Downtown Gets Greener

Las Vegas isn’t the greenest place to live.  Plastic bags reign supreme and while everyone carries around cans and yard drinks, there are very few recycling bins to put them in. But this week two improvements show that Downtown is taking steps to become a healthier, energy efficient place to live.

Following the recent installment of the RTC Bike Share program, City Council approved the use for 24 pedicabs and 8 pedal buses Downtown, according to a Las Vegas Sun article. For those who don’t know what pedicabs are, they’re three-wheeled bikes with a cart that hold up to three people and powered by someone with nice calves. The pedal buses are like pedal pubs minus the booze.

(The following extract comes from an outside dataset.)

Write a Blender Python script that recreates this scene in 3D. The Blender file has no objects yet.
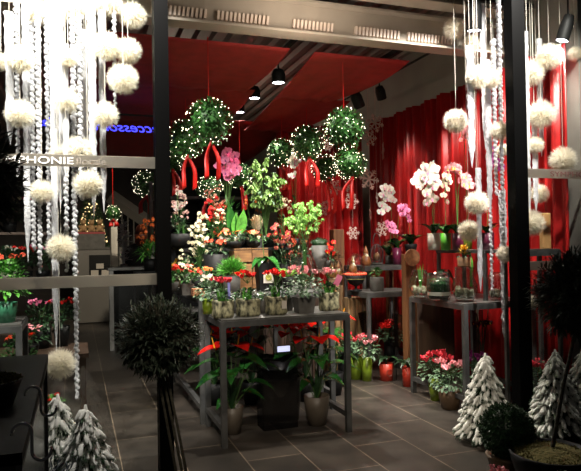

And other new transportation options are in the works. City Council postponed the approval of a $980,000, two-year contract with The Free Ride until November 17. The Free Ride is an electric vehicle transportation service that commutes passengers on a pre-determined route. People would be able to catch a ride at a Free Ride stop or via a mobile app. The article states that ads on the sides of the vehicles will help offset the cost.

EnGoPlanetUSBAt Boulder Plaza adjacent to the Arts Factory, the city installed the first-ever Smart Street Lights powered by solar panels and kinetic energy. The smart lamps also have USB ports to charge phones and other devices. The New York City tech startup EnGoPlanet donated four units (each costs around $3,000 to make) to the city, who paid for the installation.  

According to EnGoPlanet CEO Petar Mirovic, one normal street lamp can cost from $180-$250 per year. While the four Smart Street Lights may not produce glacier-saving amounts of clean energy, on a larger scale they can make a huge difference.  There are around 300 million street lights around the world that produce more than 100 million tons of CO2 per year, according to EnGoPlanet’s website. 

The lights are powered by people’s footsteps when they walk on energy pads built into the ground,  and also by solar panels. Depending on where the lamps are installed and how much pedestrian traffic there is, they may use more kinetic or solar power. Mirovic says there are other test subjects in Philadelphia and Oman in the Arabian Peninsula and they are currently working on larger contracts where they would install 200 or so lamps. They recently launched an IndiGoGo Campaign to install Smart Street Lamps in 10 rural areas in Africa.